Within the agriculture sector, respondents identified financing schemes, or the lack thereof, as the primary obstacle, closely followed by a deficiency in research and domestic innovation. Additionally, stakeholders in the agriculture sector called for the establishment of more agricultural clusters and special economic zones, viewing these as potential solutions to boost production.
In the transportation and logistics sector, finance emerged as the most significant stumbling block, with 25% of respondents expressing that scaling their businesses is unattainable without improved access to finance. Other factors affecting the industry include challenges related to industrial policies, human capacity and capital, and the need for the development of electronic marketing platforms. Notably, the transport and logistics sector is witnessing a growing impact from technology, emphasizing the urgency of addressing these challenges to keep pace with the evolving landscape.
Utomi noted some of the policy recommendations made by Paftrac following the conclusion of the survey.
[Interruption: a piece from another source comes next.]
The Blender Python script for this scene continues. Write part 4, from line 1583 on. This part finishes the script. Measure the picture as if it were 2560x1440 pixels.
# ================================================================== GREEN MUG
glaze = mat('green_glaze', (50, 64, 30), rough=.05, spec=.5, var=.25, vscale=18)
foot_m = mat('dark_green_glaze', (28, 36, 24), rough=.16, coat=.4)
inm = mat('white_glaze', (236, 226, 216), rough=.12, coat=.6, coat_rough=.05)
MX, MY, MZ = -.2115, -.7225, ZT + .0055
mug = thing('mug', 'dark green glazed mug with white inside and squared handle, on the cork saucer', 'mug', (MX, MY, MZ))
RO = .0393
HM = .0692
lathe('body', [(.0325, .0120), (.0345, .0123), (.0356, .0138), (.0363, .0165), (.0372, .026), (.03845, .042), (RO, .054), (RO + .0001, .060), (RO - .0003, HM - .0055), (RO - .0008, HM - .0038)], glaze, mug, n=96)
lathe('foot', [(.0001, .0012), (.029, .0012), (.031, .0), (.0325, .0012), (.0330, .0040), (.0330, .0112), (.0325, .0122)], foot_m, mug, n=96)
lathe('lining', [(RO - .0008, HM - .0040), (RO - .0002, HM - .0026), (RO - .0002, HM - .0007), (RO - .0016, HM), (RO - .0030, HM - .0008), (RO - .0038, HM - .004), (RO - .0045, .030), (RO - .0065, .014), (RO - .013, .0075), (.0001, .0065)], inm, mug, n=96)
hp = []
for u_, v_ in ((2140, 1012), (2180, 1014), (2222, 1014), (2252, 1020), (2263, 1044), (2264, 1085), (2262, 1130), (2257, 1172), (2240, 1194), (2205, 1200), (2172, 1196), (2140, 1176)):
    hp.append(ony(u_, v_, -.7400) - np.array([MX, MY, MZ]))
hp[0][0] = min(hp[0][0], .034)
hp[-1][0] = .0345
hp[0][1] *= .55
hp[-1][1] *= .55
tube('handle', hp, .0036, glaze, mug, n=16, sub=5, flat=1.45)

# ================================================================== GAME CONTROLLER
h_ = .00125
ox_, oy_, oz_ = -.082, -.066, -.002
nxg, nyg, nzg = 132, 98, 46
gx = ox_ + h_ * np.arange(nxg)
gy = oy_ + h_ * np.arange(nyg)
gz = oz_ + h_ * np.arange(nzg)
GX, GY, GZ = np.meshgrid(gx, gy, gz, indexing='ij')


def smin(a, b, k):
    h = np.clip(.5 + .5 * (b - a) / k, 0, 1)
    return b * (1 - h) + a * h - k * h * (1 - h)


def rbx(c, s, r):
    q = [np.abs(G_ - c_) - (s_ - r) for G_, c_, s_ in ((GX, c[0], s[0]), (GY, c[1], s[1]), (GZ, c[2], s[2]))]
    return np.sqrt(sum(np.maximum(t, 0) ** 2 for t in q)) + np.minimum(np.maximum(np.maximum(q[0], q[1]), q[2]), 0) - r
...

Among these is that governments should aim to boost value-added production and exchange within Africa based on factor endowments and comparative advantages. Additionally, more information and guidance should be provided to African business leaders, especially SMEs, on AfCFTA opportunities. Cross-border aggregators should be incentivised to connect producers and consumers and increase the regional trade share.
Moreover, the public sector should collaborate more with the private sector and development institutions to support businesses with credit training, investment, and trade-friendly policies and regulations.
Finally, the implementation and impact of the AfCFTA should be monitored and evaluated, with any challenges and gaps addressed as soon as possible.